„Leave the world and go to Zion!“, the Mormon missionaries had been preaching, since their church was founded in 1830. Where is Zion located? It’s in America! One of the greatest migrations moved in direction of Utah, the new Mormon settlement. Dragging behind them their handcarts, the families had to walk 2,000 kilometers from Iowa City to their Promised Land. For these Mormons, the way to paradise turned out to be a trip through hell.
Details:
ZDF, arte, 1998
Length: 43/53 minutes
Written and directed by: Jens-Peter Behrend, Eike Schmitz
Camera: Lars Barthel
Editor: Ellen Bader
Narrator: Christian Brückner
Commissioning editor: Wolfgang Ebert
In the series: Höllenfahrten
German or English version
After a march, full of privation, through morass, prairie, deserts and rapids, hundreds of men, women and children were suddenly caught in a premature heavy onset of winter in Wyoming. Many people die of hypothermia, hunger or sickness. A rescue team from Salt Lake City, the Mormon’s headquarters, saved the survivors near a deep rock gorge, at the foot of the Rocky Mountains, named “Devil’s Gate”.

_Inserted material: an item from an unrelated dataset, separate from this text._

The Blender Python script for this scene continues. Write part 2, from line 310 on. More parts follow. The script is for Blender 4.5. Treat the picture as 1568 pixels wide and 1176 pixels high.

The privations and strains are recounted by means of survivors’ reports. We follow, in particular, the destiny of a family from London through the eyes of a seven year old girl taken from the autobiographical report she wrote in old age.
The experiences of the Mormon pioneers, exposed to terrible strains on the 2,000-kilometer long migration to Salt Lake City, are looked upon as part of the Mormon holy history. This is why hardly any chapter of American history is documented so extensively as the great exodus of the Mormons. Descendants of the former settler pioneers cross the great plain even today, equipped with only the means, which their grandparents used in those days. Through this ‘initiation’, they re-enact their ancestor’s journey to the Promised Land.